The circumcenter $C$ is in fact not needed explicitly. Equation \eqref{eq1} can be expanded as $$\begin{align} \|S\|^2 + \|C\|^2 - 2S\cdot C = &\alpha_1\left[\|P\|^2 + \|C\|^2 - 2P\cdot C\right]\\ + &\alpha_2\left[\|Q\|^2 + \|C\|^2 - 2Q\cdot C\right]\\ + &\alpha_3\left[\|R\|^2 + \|C\|^2 - 2R\cdot C\right]. \end{align}$$ Since $\alpha_1 + \alpha_2 + \alpha_3 = 1$, we can remove the $\|C\|^2$ terms as redundant to the equality. Further, since $S = \alpha_1 P + \alpha_2 Q + \alpha_3 R$, we can remove the dot product terms as well, as this equality will always hold whether or not $\|S - C\|^2 = r^2$. Therefore we have the simplified determinant equation $$\det \begin{bmatrix} p_x & p_y & p_x^2+p_y^2 & 1 \\ q_x & q_y & q_x^2+q_y^2 & 1 \\ r_x & r_y & r_x^2+r_y^2 & 1 \\ s_x & s_y & s_x^2+s_y^2 & 1 \\ \end{bmatrix} = 0, \tag{2}\label{eq2}$$ which when expanded will necessarily give a quadratic equation in $s_x,s_y$ whose roots are on the circumcircle of $PQR$. Now imagine the paraboloidal graph of this equation.
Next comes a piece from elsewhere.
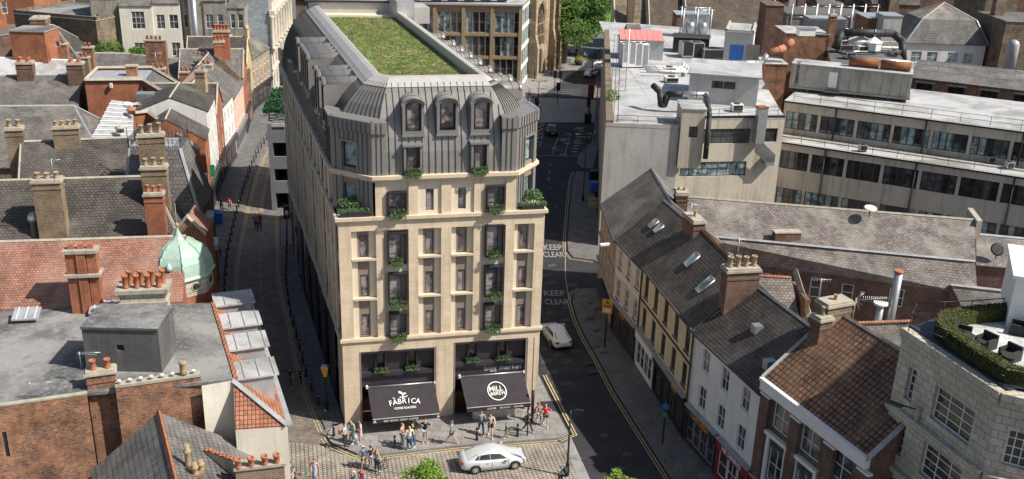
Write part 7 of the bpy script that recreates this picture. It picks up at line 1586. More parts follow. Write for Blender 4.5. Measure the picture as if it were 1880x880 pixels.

Clearly, to create a circle, the paraboloid must cut the 0-plane, giving oppositely signed values inside and outside the circle. The sign is arbitrary, as swapping any two columns in \eqref{eq2} would reverse it. It happens that in this case the value is positive on the interior of the circumcircle.
Following the hints from J.M., I was able to get the answer.
$$\det \begin{bmatrix} p_x & p_y & p_x^2+p_y^2 & 1 \\ q_x & q_y & q_x^2+q_y^2 & 1 \\ r_x & r_y & r_x^2+r_y^2 & 1 \\ s_x & s_y & s_x^2+s_y^2 & 1 \\ \end{bmatrix} $$
$$ =-a(s_x^2+s_y^2)-bs_x+cs_y+d\\ =-a(s_x^2+s_y^2+\frac{b}{a}s_x-\frac{c}{a}s_y+\frac{d}{a})\\ =-a((s_x+\frac{b}{2a})^2+(s_y-\frac{c}{2a})^2-\frac{b^2+a^2}{4a^2}+\frac{d}{a} )\\ =-a((s_x+\frac{b}{2a})^2+(s_y-\frac{c}{2a})^2-r^2 )\\ $$
where $a=\det \begin{bmatrix} p_x & p_y & 1 \\ q_x & q_y & 1 \\ r_x & r_y & 1 \\ \end{bmatrix}$ and $r=\frac{\sqrt{b^2+c^2-4ad}}{2a}$. Since $p,q,r$ are in clockwise order, $a>0$ and $d<0$. Therefore, the determinant in question is positiver if and only if $s$ lies inside the circumcircle.